Synthesis of silica nanofibers for visible light scattering applications

Abstract

Silica nanoparticles have been widely studied for their various morphologies and broad optical applications. Among them, curly silica nanofibers (NFs) have attracted increasing interest due to their random morphologies and strong visible light scattering abilities. However, their synthesis, typically via the water-in-oil emulsion method, still lacks a comprehensive understanding of the underlying growth mechanism.

In this thesis, silica NFs with randomly curly morphologies are synthesized via the water-in-oil emulsion method. NFs sprout from small aqueous droplets stabilized by sodium citrate in 1-pentanol, where the hydrolysis and condensation of precursors drive silica growth. Due to their sufficiently small size, both the aqueous droplets and the growing silica undergo Brownian motion. However, these motions are non-synchronized because of differences in size and density, making the droplets more sensitive to Brownian motion than the silica. Consequently, the silica growth follows the stochastic trajectories of the droplets, ultimately leading to randomly curly morphologies of NFs. This mechanism also explains the observed negative correlation between NF curvature and diameter, enabling morphological control through temperature adjustment. The resulting NFs are assembled into porous network films that exhibit strong visible light scattering and high whiteness, with broadband reflectance exceeding 0.8, outperforming both commercial papers and films composed of conventional nanospheres or nanorods. In addition, these NFs are embedded into polymer matrixes to fabricate films with strain-induced tunable haze. Upon the application and release of strain, the formation and disappearance of internal cavities within the film change the refractive index contrast, thereby modulating visible light scattering and haze. Finally, silica fluorescent nanofibers (FNFs) are synthesized, which can be excited by ultraviolet A (UVA) light. Taking advantage of high whiteness of NFs when dry, which transforms to transparency when wet, along with the fluorescent properties of FNFs, a two-factor authentication (2FA) optical security system is constructed for encryption application. This system responds to liquid and UVA light in sequence, thereby requiring two independent and sequential keys for decryption, providing a relatively secure and advanced strategy for information protection application.
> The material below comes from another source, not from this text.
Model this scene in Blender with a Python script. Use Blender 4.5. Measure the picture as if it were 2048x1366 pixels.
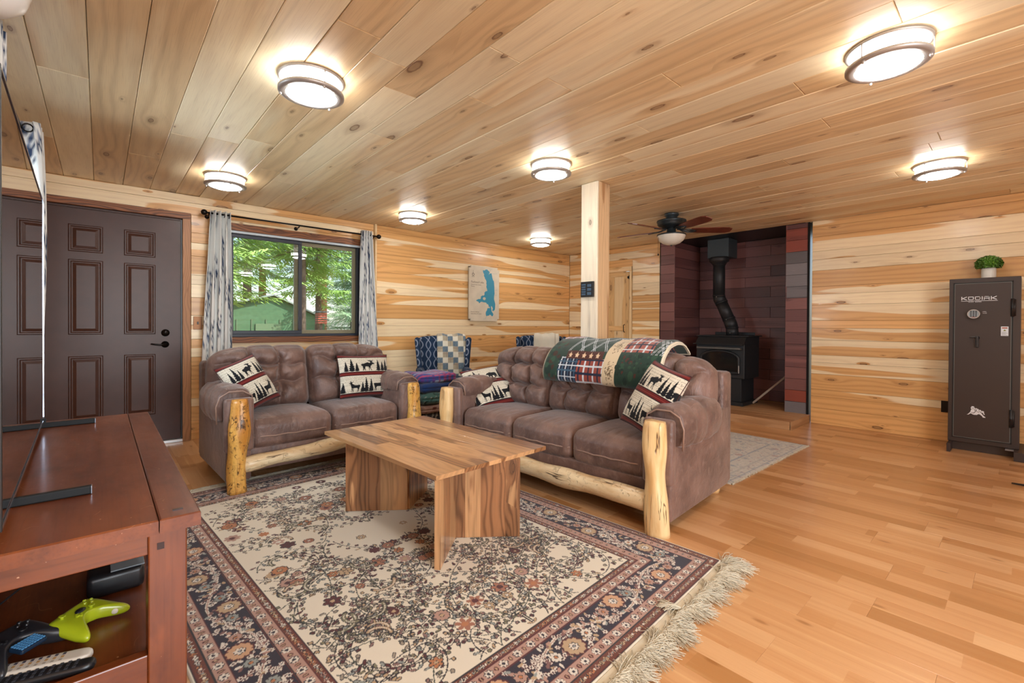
import bpy, bmesh, math, random
import numpy as np
from mathutils import Matrix, Vector, noise as mnoise
R = random.Random(7)
PI = math.pi
sc = bpy.context.scene
COL = sc.collection
for o in list(bpy.data.objects): bpy.data.objects.remove(o)

# ---------------------------------------------------------------- camera
f_px, YAW, PIT, ROL, CY, CAMH = 920.7786, 0.7292, -0.0074, 0.0055, 657.1, 1.0986
F = Vector((math.sin(YAW)*math.cos(PIT), math.cos(YAW)*math.cos(PIT), math.sin(PIT)))
Rt = Vector((math.cos(YAW), -math.sin(YAW), 0)); Up = Rt.cross(F)
R2 = Rt*math.cos(ROL)+Up*math.sin(ROL); U2 = Up*math.cos(ROL)-Rt*math.sin(ROL)
cd = bpy.data.cameras.new('camera'); cam = bpy.data.objects.new('camera', cd); COL.objects.link(cam)
cam.matrix_world = Matrix(((R2.x, U2.x, -F.x, 0), (R2.y, U2.y, -F.y, 0), (R2.z, U2.z, -F.z, CAMH), (0, 0, 0, 1)))
cd.sensor_width = 36; cd.sensor_fit = 'HORIZONTAL'; cd.lens = f_px*36/2048
cd.shift_y = -(683-CY)/2048; cd.clip_start = 0.02; cd.clip_end = 300
sc.camera = cam

# ---------------------------------------------------------------- world, sun, window daylight, added fill, exposure
w = bpy.data.worlds.new('world'); sc.world = w; w.use_nodes = True
wn = w.node_tree.nodes; wl = w.node_tree.links
bg = wn['Background']; sky = wn.new('ShaderNodeTexSky'); sky.sky_type = 'NISHITA'; sky.sun_disc = False
sky.sun_elevation = math.radians(52); sky.sun_rotation = math.radians(150); sky.air_density = 1.0; sky.dust_density = 1.5
wl.new(sky.outputs[0], bg.inputs[0]); bg.inputs[1].default_value = 0.28
sd = bpy.data.lights.new('sun', 'SUN'); sun = bpy.data.objects.new('sun', sd); COL.objects.link(sun)
sd.energy = 5.0; sd.angle = 0.009; sd.color = (1, .95, .85)
sun.rotation_euler = Vector((-.55, .62, -1.0)).to_track_quat('-Z', 'Y').to_euler()
def area(name, loc, direction, sx, sy, power, col):
    l = bpy.data.lights.new(name, 'AREA'); l.shape = 'RECTANGLE'; l.size = sx; l.size_y = sy; l.energy = power; l.color = col
    o = bpy.data.objects.new(name, l); COL.objects.link(o); o.location = loc
    o.rotation_euler = Vector(direction).to_track_quat('-Z', 'Y').to_euler(); return o
# added fill lamp behind the camera, then daylight entering by the left-hand window
area('fill_lamp_near', (.85, -2.62, 1.4), (.12, 1, .05), 2.5, 1.6, 95, (.86, .93, 1))
area('daylight_left', (-.60, 3.15, 1.45), (1, 0, 0), .9, .9, 24, (.75, .87, 1))
sc.view_settings.view_transform = 'Standard'; sc.view_settings.look = 'None'
sc.view_settings.gamma = 1; sc.view_settings.use_curve_mapping = False
sc.view_settings.exposure = 0.76

# ---------------------------------------------------------------- helpers
def tag(o, label=None, cat=None, group=None, kind=None):
    if label: o['label'] = label
    if cat: o['category'] = cat
    if group: o['group'] = group
    if kind: o['kind'] = kind
    return o
def link(o, parent=None):
    COL.objects.link(o)
    if parent is not None: o.parent = parent
    return o
def thing(name, label, cat, loc=(0, 0, 0), rz=0, group=None):
    o = bpy.data.objects.new(name, None); link(o); o.location = loc; o.rotation_euler = (0, 0, rz)
    o.empty_display_size = .05
    return tag(o, label, cat, group)
def mk(name, bm, mat, parent=None, smooth=False, loc=None, kind=None):
    me = bpy.data.meshes.new(name); bm.normal_update(); bm.to_mesh(me); bm.free()
    for m in (mat if isinstance(mat, (list, tuple)) else [mat]): me.materials.append(m)
    if smooth: me.polygons.foreach_set('use_smooth', [True]*len(me.polygons))
    o = bpy.data.objects.new(name, me); link(o, parent)
    if loc: o.location = loc
    if kind: o['kind'] = kind
    return o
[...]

In summary, this thesis offers insights into the synthesis of randomly curly silica NFs, reveals the Brownian motion-driven mechanism underlying their formation and morphological control, studies their visible light scattering properties including whiteness and haze, and demonstrates their functional application in optical security. Together, these findings provide a theoretical foundation and valuable reference for future research in this field.